Lamentável, igualmente, a atitude de muitos responsáveis dos espetáculos de ópera e música erudita no ocidente, que não só despediram da liderança da Filarmónica de Munique um dos mais admiráveis maestros atuais - Valery Guerguiev -, como cancelaram concertos com a soprano Anna Netrebko, por isso mesmo forçada a fazer uma pausa na sua carreira. E, no entanto, muito provavelmente, esses decisores ainda são capazes de carpirem tardias lágrimas pela segregação a que Wilhelm Fürtwängler e Elizabeth Schwarzkopf foram sujeitos no final da Segunda Guerra Mundial.
Sensato, o realizador ucraniano Sergei Loznitsa apela a que esse tipo de ostracismo não se verifique por quanto constitui um atentado manifesto à Cultura.
Mas a forma como as televisões apresentam o conflito está a apelar ao que de pior têm alguns dos que nelas acreditam e iniciaram uma campanha de bullying contra quem suspeitam ter a nacionalidade russa e vivem entre nós. Anna Pogrebtsova, aqui radicada há quase duas décadas, viveu a experiência na primeira pessoa: “Eu própria já recebi uma destas chamadas à noite e até foi de um número identificado, a pessoa nem se tentou esconder”, relatou a um jornalista do «Público» dando conta de existirem exemplos semelhantes com outros seus compatriotas.
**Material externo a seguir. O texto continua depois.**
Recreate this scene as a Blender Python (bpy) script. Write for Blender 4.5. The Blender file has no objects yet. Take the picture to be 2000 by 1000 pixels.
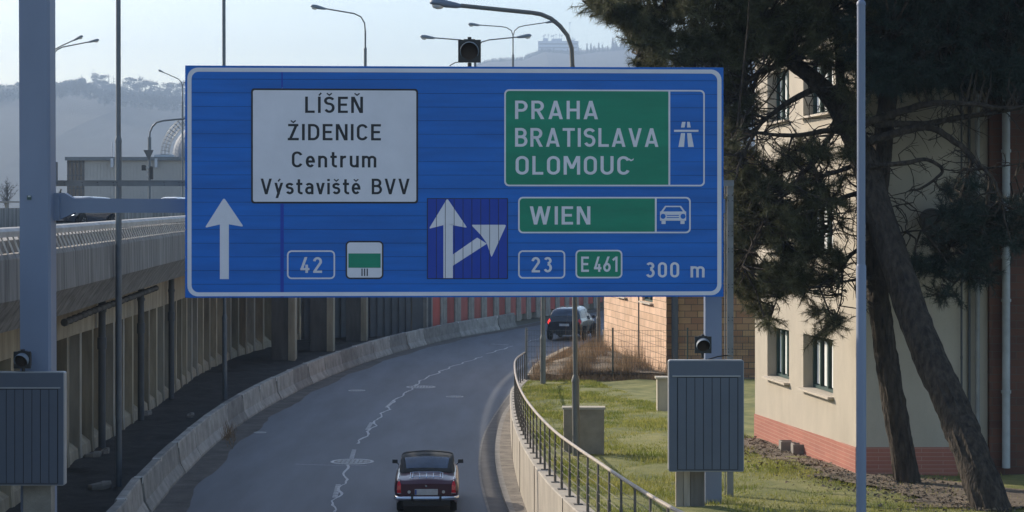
import bpy, math, random
import numpy as np
from mathutils import Vector, Matrix
R = math.radians
rnd = random.Random(7)
npr = np.random.default_rng(7)
scene = bpy.context.scene
C = scene.collection

# ---------------------------------------------------------------- camera
H = 7.0; F = 3900.0; YH = 420.0
cam_d = bpy.data.cameras.new("camera"); cam = bpy.data.objects.new("camera", cam_d); C.objects.link(cam)
cam.location = (0, 0, H); cam.rotation_euler = (R(90), 0, 0)
cam_d.sensor_width = 36; cam_d.lens = F/2000*36; cam_d.shift_y = (YH-500)/2000
cam_d.clip_start = 0.5; cam_d.clip_end = 9000
scene.camera = cam
scene.render.resolution_x = 1024; scene.render.resolution_y = 512

# ---------------------------------------------------------------- sky, sun
AZ = 50.0; EL = 25.9            # sun azimuth left of the viewing direction, elevation
world = bpy.data.worlds.new("World"); scene.world = world; world.use_nodes = True
wn = world.node_tree.nodes; wl = world.node_tree.links
bg = wn['Background']; sky = wn.new('ShaderNodeTexSky'); sky.sky_type = 'NISHITA'
sky.sun_disc = False; sky.sun_elevation = R(EL); sky.sun_rotation = R(-AZ)
sky.altitude = 200; sky.air_density = 1.0; sky.dust_density = 1.6; sky.ozone_density = 1.0
wl.new(sky.outputs[0], bg.inputs[0]); bg.inputs[1].default_value = 0.15
sun_d = bpy.data.lights.new("sun", 'SUN'); sun_d.energy = 4.0; sun_d.angle = R(0.5); sun_d.color = (1, .88, .72)
sun = bpy.data.objects.new("sun", sun_d); C.objects.link(sun)
sdir = Vector((-math.sin(R(AZ))*math.cos(R(EL)), math.cos(R(AZ))*math.cos(R(EL)), math.sin(R(EL))))
sun.rotation_euler = sdir.to_track_quat('Z', 'Y').to_euler(); sun.location = (-30, 40, 40)
vs = scene.view_settings
vs.view_transform = 'Standard'; vs.look = 'None'; vs.gamma = 1; vs.use_curve_mapping = False
vs.exposure = 0.56
HAZE = 0.00028

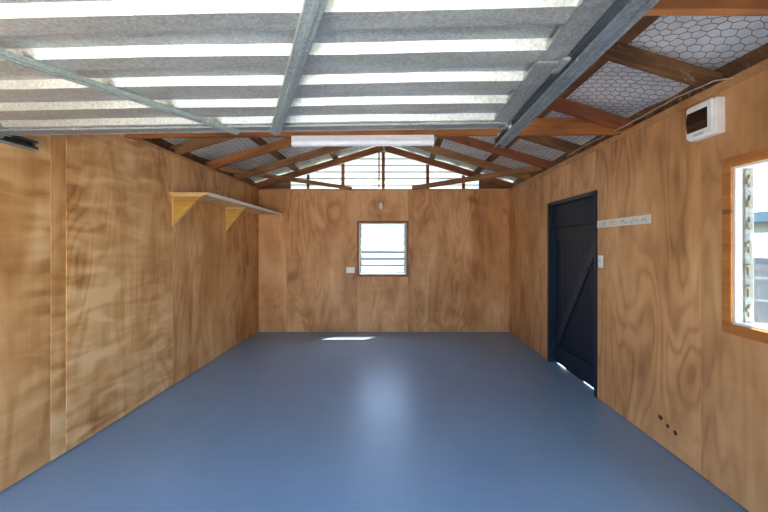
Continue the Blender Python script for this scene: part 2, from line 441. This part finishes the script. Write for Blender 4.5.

É por isso que aqui reitero a necessidade de olharmos com alguma racionalidade para o que se está a passar na Ucrânia. Porque exaltar emoções ao rubro não é nada que se deva aconselhar nesta altura. Porque não falta quem aproveite para fazer a catarse de preconceitos e frustrações pessoais, que então ganham dimensão ignóbil nas redes sociais.